The task:
Quote every line below exactly as it reads.

Information provided:
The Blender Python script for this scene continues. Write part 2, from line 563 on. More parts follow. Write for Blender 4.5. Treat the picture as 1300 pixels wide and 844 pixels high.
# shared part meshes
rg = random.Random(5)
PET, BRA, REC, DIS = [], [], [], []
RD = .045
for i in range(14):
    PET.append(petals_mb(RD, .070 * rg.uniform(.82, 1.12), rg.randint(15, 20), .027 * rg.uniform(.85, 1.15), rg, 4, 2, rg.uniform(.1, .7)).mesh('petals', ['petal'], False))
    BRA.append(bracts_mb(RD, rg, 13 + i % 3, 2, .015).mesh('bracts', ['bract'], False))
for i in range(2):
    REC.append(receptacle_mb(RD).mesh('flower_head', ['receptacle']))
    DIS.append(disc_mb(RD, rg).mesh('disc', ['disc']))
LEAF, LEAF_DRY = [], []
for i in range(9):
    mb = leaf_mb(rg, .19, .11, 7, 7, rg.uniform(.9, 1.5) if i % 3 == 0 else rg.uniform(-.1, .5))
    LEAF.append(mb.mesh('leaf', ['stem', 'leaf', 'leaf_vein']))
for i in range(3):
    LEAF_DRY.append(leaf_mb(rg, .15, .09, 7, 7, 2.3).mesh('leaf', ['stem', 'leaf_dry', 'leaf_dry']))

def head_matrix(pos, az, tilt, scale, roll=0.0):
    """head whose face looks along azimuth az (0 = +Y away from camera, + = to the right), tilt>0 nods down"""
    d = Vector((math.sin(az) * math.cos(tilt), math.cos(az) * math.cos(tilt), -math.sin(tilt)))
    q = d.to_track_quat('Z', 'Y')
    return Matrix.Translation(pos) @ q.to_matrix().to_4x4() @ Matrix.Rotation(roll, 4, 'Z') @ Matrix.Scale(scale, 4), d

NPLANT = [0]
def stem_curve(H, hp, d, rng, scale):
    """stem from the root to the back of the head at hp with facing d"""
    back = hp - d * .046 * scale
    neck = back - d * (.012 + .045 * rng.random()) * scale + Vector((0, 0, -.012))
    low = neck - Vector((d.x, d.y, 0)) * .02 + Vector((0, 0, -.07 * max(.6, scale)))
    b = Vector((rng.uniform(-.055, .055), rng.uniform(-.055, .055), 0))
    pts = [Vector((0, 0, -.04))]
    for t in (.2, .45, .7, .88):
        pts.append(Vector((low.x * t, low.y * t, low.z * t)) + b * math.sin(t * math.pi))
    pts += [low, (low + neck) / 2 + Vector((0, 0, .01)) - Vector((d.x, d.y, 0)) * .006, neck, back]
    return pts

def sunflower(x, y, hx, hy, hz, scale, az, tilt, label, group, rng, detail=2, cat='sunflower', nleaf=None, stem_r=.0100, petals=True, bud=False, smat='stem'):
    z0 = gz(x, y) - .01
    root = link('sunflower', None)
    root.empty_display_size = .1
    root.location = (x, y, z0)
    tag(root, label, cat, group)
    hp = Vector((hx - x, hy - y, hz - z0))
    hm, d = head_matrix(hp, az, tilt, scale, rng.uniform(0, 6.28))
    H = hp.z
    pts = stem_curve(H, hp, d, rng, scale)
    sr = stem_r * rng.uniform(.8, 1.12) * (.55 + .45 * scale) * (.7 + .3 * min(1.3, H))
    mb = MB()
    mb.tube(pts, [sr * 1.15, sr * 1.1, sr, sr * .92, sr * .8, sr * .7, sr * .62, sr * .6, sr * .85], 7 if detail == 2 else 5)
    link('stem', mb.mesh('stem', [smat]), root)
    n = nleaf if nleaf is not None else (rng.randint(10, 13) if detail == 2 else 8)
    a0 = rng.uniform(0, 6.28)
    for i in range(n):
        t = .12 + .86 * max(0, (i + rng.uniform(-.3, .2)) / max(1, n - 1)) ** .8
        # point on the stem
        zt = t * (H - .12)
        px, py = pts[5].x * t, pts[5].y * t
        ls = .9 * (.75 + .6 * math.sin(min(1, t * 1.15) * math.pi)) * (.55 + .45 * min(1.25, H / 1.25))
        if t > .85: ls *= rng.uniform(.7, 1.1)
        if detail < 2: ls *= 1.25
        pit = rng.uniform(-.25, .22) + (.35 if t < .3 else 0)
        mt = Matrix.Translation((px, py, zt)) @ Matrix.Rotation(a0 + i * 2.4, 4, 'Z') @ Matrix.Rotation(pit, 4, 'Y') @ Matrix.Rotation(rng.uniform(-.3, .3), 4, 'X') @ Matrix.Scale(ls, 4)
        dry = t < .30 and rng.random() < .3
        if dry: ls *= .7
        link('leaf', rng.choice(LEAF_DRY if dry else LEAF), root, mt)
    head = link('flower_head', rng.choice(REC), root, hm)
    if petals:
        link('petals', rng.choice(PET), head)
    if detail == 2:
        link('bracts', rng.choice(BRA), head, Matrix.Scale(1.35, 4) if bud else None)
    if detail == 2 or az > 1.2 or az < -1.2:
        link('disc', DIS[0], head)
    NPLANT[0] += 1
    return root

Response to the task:
The Blender Python script for this scene continues. Write part 2, from line 563 on. More parts follow. Write for Blender 4.5. Treat the picture as 1300 pixels wide and 844 pixels high.
# shared part meshes
rg = random.Random(5)
PET, BRA, REC, DIS = [], [], [], []
RD = .045
for i in range(14):
    PET.append(petals_mb(RD, .070 * rg.uniform(.82, 1.12), rg.randint(15, 20), .027 * rg.uniform(.85, 1.15), rg, 4, 2, rg.uniform(.1, .7)).mesh('petals', ['petal'], False))
    BRA.append(bracts_mb(RD, rg, 13 + i % 3, 2, .015).mesh('bracts', ['bract'], False))
for i in range(2):
    REC.append(receptacle_mb(RD).mesh('flower_head', ['receptacle']))
    DIS.append(disc_mb(RD, rg).mesh('disc', ['disc']))
LEAF, LEAF_DRY = [], []
for i in range(9):
    mb = leaf_mb(rg, .19, .11, 7, 7, rg.uniform(.9, 1.5) if i % 3 == 0 else rg.uniform(-.1, .5))
    LEAF.append(mb.mesh('leaf', ['stem', 'leaf', 'leaf_vein']))
for i in range(3):
    LEAF_DRY.append(leaf_mb(rg, .15, .09, 7, 7, 2.3).mesh('leaf', ['stem', 'leaf_dry', 'leaf_dry']))

def head_matrix(pos, az, tilt, scale, roll=0.0):
    """head whose face looks along azimuth az (0 = +Y away from camera, + = to the right), tilt>0 nods down"""
    d = Vector((math.sin(az) * math.cos(tilt), math.cos(az) * math.cos(tilt), -math.sin(tilt)))
    q = d.to_track_quat('Z', 'Y')
    return Matrix.Translation(pos) @ q.to_matrix().to_4x4() @ Matrix.Rotation(roll, 4, 'Z') @ Matrix.Scale(scale, 4), d

NPLANT = [0]
def stem_curve(H, hp, d, rng, scale):
    """stem from the root to the back of the head at hp with facing d"""
    back = hp - d * .046 * scale
    neck = back - d * (.012 + .045 * rng.random()) * scale + Vector((0, 0, -.012))
    low = neck - Vector((d.x, d.y, 0)) * .02 + Vector((0, 0, -.07 * max(.6, scale)))
    b = Vector((rng.uniform(-.055, .055), rng.uniform(-.055, .055), 0))
    pts = [Vector((0, 0, -.04))]
    for t in (.2, .45, .7, .88):
        pts.append(Vector((low.x * t, low.y * t, low.z * t)) + b * math.sin(t * math.pi))
    pts += [low, (low + neck) / 2 + Vector((0, 0, .01)) - Vector((d.x, d.y, 0)) * .006, neck, back]
    return pts

def sunflower(x, y, hx, hy, hz, scale, az, tilt, label, group, rng, detail=2, cat='sunflower', nleaf=None, stem_r=.0100, petals=True, bud=False, smat='stem'):
    z0 = gz(x, y) - .01
    root = link('sunflower', None)
    root.empty_display_size = .1
    root.location = (x, y, z0)
    tag(root, label, cat, group)
    hp = Vector((hx - x, hy - y, hz - z0))
    hm, d = head_matrix(hp, az, tilt, scale, rng.uniform(0, 6.28))
    H = hp.z
    pts = stem_curve(H, hp, d, rng, scale)
    sr = stem_r * rng.uniform(.8, 1.12) * (.55 + .45 * scale) * (.7 + .3 * min(1.3, H))
    mb = MB()
    mb.tube(pts, [sr * 1.15, sr * 1.1, sr, sr * .92, sr * .8, sr * .7, sr * .62, sr * .6, sr * .85], 7 if detail == 2 else 5)
    link('stem', mb.mesh('stem', [smat]), root)
    n = nleaf if nleaf is not None else (rng.randint(10, 13) if detail == 2 else 8)
    a0 = rng.uniform(0, 6.28)
    for i in range(n):
        t = .12 + .86 * max(0, (i + rng.uniform(-.3, .2)) / max(1, n - 1)) ** .8
        # point on the stem
        zt = t * (H - .12)
        px, py = pts[5].x * t, pts[5].y * t
        ls = .9 * (.75 + .6 * math.sin(min(1, t * 1.15) * math.pi)) * (.55 + .45 * min(1.25, H / 1.25))
        if t > .85: ls *= rng.uniform(.7, 1.1)
        if detail < 2: ls *= 1.25
        pit = rng.uniform(-.25, .22) + (.35 if t < .3 else 0)
        mt = Matrix.Translation((px, py, zt)) @ Matrix.Rotation(a0 + i * 2.4, 4, 'Z') @ Matrix.Rotation(pit, 4, 'Y') @ Matrix.Rotation(rng.uniform(-.3, .3), 4, 'X') @ Matrix.Scale(ls, 4)
        dry = t < .30 and rng.random() < .3
        if dry: ls *= .7
        link('leaf', rng.choice(LEAF_DRY if dry else LEAF), root, mt)
    head = link('flower_head', rng.choice(REC), root, hm)
    if petals:
        link('petals', rng.choice(PET), head)
    if detail == 2:
        link('bracts', rng.choice(BRA), head, Matrix.Scale(1.35, 4) if bud else None)
    if detail == 2 or az > 1.2 or az < -1.2:
        link('disc', DIS[0], head)
    NPLANT[0] += 1
    return root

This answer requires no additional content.